As the community marks the second anniversary of the Oso landslide, we're checking in on some of the brave first responders who rushed into help back on March 22, 2014.

Among the heroes who emerged on that first day was the helicopter crew from the Snohomish County Sheriff's Office.

The crew has decades of experience, and their job is to respond to disasters, but two years later, they'll tell you what happened in Oso is something they took to heart.

"You don't take stuff for granted," said Randy Fay, who helped pull several survivors from the mud, including four-year-old Jacob Spillers.

Jacob's father and three siblings were killed in the landslide. His mother was not home when the slide took place.

"I had some real struggles afterwards, because I have grandsons who are Jacob's age, so I think like a lot of people, I went through this process where I was super-imposing my grandson in that situation."

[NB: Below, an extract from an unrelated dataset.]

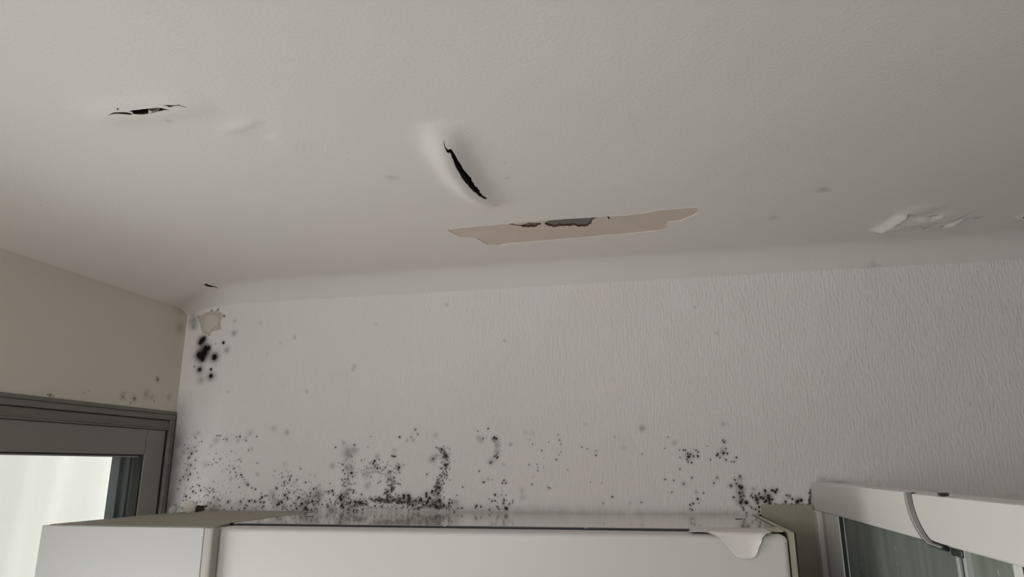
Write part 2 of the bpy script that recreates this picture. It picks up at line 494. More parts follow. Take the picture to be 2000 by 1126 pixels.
# the J-shaped stroke
A = dict(o=(760, 820), s=5.632)
sp(C_JAY, [(575, 320, 1.4), (625, 390, 1.8), (630, 400, 1.3), (620, 495, 1.7), (570, 530), (485, 425, 1.1), (520, 300, .8), (540, 740, 1.6), (555, 745, 1.3), (515, 725, 1.2), (545, 800, 1.7), (555, 885, 2.3), (515, 945, 2.2), (490, 925, 1.4),
           (600, 935, 1.7), (565, 942, 1.3), (525, 960, 1.5), (475, 780, 1.6), (470, 800, 1.2), (410, 805, 1.8), (410, 835, 1.6), (350, 870, 2.1), (335, 880, 1.4), (445, 855, 2.1), (430, 885, 1.6), (415, 905, 2.1),
           (165, 830, 1.7), (165, 855, 1.4), (215, 830, 1.9), (225, 855, 1.9), (215, 890, 2.0), (205, 905, 1.4), (290, 885, 1.2), (260, 930, 1.6), (320, 970, 1.3), (155, 955), (205, 960, .8), (375, 930, 1.1), (450, 940, 1.2),
           (660, 910, 1.2), (690, 910), (665, 870, .9), (690, 885, .8), (635, 605, .9), (600, 790, .5), (745, 825, .7), (755, 970), (800, 965, 1.1), (715, 1002, .8)], r=2.3, dark=0.95, **A)
sp(C_JAY, [(730, 905, 1.2), (480, 430, 1.3), (600, 400, 1.1), (550, 680, 1.0), (635, 960, 1.3), (100, 860, 1.0), (520, 390, .7)], r=6, dark=0.42, dot=False, **A)
stroke(C_JAY, [(862, 876), (872, 890), (871, 905), (867, 925), (857, 940)], 11, 170, 0.8, 2.0, 0.8, 0.75)
stroke(C_JAY, [(857, 940), (855, 960), (852, 980), (858, 992)], 13, 170, 0.8, 2.3, 0.88, 0.8)
stroke(C_JAY, [(775, 975), (800, 983), (835, 984), (850, 988), (885, 990)], 9, 130, 0.8, 2.0, 0.85, 0.85)
stroke(C_JAY, [(800, 995), (820, 994)], 5, 26, 0.8, 1.8, 0.75, 0.8)

# hook and its scatter
sp(C_HOOK, [(1160, 190, 1.6), (1180, 205, 1.5), (1145, 205, 1.1), (1035, 200, 1.1), (1090, 95, 1.1), (975, 120, .8), (1185, 415, 1.4), (1160, 395, 1.2), (1195, 405, 1.1), (1180, 380, 1), (1125, 465, 1.2), (1110, 470, .9),
            (1040, 680, 1.4), (1165, 820, 1.6), (1265, 660, 1.2), (1285, 690, 1.2), (1245, 690, 1.1), (1265, 880, 1.3), (1260, 910, 1.3), (1130, 890, 1.1), (1170, 885, .9), (1190, 950, 1.2), (1210, 975), (1285, 970, 2.1), (1300, 975, 1.5), (1275, 960, 1.3),
            (1325, 920), (1360, 905, .9), (1360, 880, .7), (960, 940, 1.6), (950, 960, 1.2), (1010, 950, 1.2), (990, 560), (810, 735, 1.0), (1105, 985, 1.2), (415, 595), (1240, 820, .7), (1285, 825, .7), (1250, 780, .5), (1100, 865, .7), (1135, 655, .6),
            (285, 105, .9), (315, 155, 1.0), (120, 185, .9), (240, 185, .8), (1165, 885, .7), (1265, 860, .8), (1135, 1015, .7)], r=2.0, dark=0.85, **A)
sp(C_HOOK, [(1160, 215, 1.3), (1190, 280, 1.2), (1190, 350, 1.3), (1125, 450, 1.5), (1010, 220, 1.3), (980, 190, .8), (510, 165, .9), (265, 220, .8), (200, 220, .7), (290, 100, .6), (1335, 265, .7), (1260, 490, .7), (1090, 650, .7)], r=5.2, dark=0.3, dot=False, **A)
stroke(C_HOOK, [(955, 852), (968, 858), (972, 880), (968, 895), (958, 903)], 9, 60, 0.7, 1.4, 0.55, 0.5)
stroke(C_HOOK, [(965, 975), (990, 985), (985, 995)], 16, 26, 0.7, 1.4, 0.7, 0.7)

# thin scatter in the middle
A = dict(o=(980, 820), s=5.63)
sp(C_MID, [(635, 220, 1.2), (650, 262), (650, 350, .9), (630, 382, .8), (600, 433, 1.2), (440, 335, 1.2), (300, 487, 1.1), (395, 555, 1.1), (390, 485, .8), (400, 520, .6), (460, 520, .7), (335, 705, 1.1), (515, 740, 1.2), (535, 745, .8),
           (1040, 335, 1), (1035, 385, 1.4), (880, 297), (940, 315, .9), (1545, 370), (1215, 842, 1.5), (1115, 912, 1.1), (975, 680, .8), (1100, 690, .8), (340, 265, .9), (515, 240, .8), (305, 215, .7), (725, 545, .7), (350, 620, .6), (1535, 905, .9), (460, 420, .5), (620, 160, .8)],
   r=1.8, dark=0.6, **A)
sp(C_MID, [(1340, 300, 1.3), (1545, 88, 1.3), (220, 775, 1.5), (260, 135, .9), (340, 140, 1), (515, 750, 1.0), (925, 45, .9), (95, 265, .7), (1410, 910, .8), (1530, 900, 1), (1240, 185, .8), (230, 850, 1.5)], r=4.2, dark=0.22, dot=False, **A)

# two spidery groups on the right
A = dict(o=(1250, 820), s=5.629)
sp(C_RIGHT, [(535, 400, 1.9), (525, 365, 1.2), (555, 375, 1.3), (588, 395, 1.3), (635, 397, 1.6), (640, 350, 1), (615, 330, 1.1), (480, 328, 1.1), (500, 330, 1.1), (435, 328, .8), (440, 410, .8), (568, 468, 1.2), (520, 432, 1.1), (530, 460),
             (440, 532, 1.1), (855, 372, 1.5), (845, 390, 1.2), (880, 410, 1.1), (918, 360, 2), (960, 367, 1.3), (945, 310, .9), (925, 243, 1.3), (910, 220, 1), (945, 435, 1.2), (1060, 410, 1.2), (1005, 455, .8), (1035, 457), (775, 435, .9),
             (570, 632, 1.2), (370, 662), (275, 650, 1.1), (480, 700), (845, 632, .9), (812, 690), (350, 792), (700, 802), (635, 865, 1.7), (585, 915, 1.6), (550, 930, 1.4), (550, 975, 1), (575, 985, 1.2), (645, 910, .7), (310, 185, .8), (270, 310, .7), (740, 285, .6)],
   r=2.0, dark=0.8, **A)
sp(C_RIGHT, [(535, 390, 1.6), (910, 340, 1.4), (380, 250, .9), (930, 230, .8), (480, 700, .9), (620, 795, .8), (920, 45, .8), (850, 635, .7), (25, 90, 1.2)], r=5.5, dark=0.26, dot=False, brown=0.1, **A)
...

Chief Pilot Bill Quistorf agrees, the experience changed him.

"Just having, maybe more compassion for people that are going through a tough time, that lost everything, he said. "When you see it firsthand."

What happened in Oso also changed the way that the helicopter team train. Now, they work a lot more on collaboration and communication with crews on the ground.

"This training is intentional," said Fay. "And we do it with King County and Pierce County and Snohomish County, to try to get a much more integrated response, if we have something like that happen regionally again."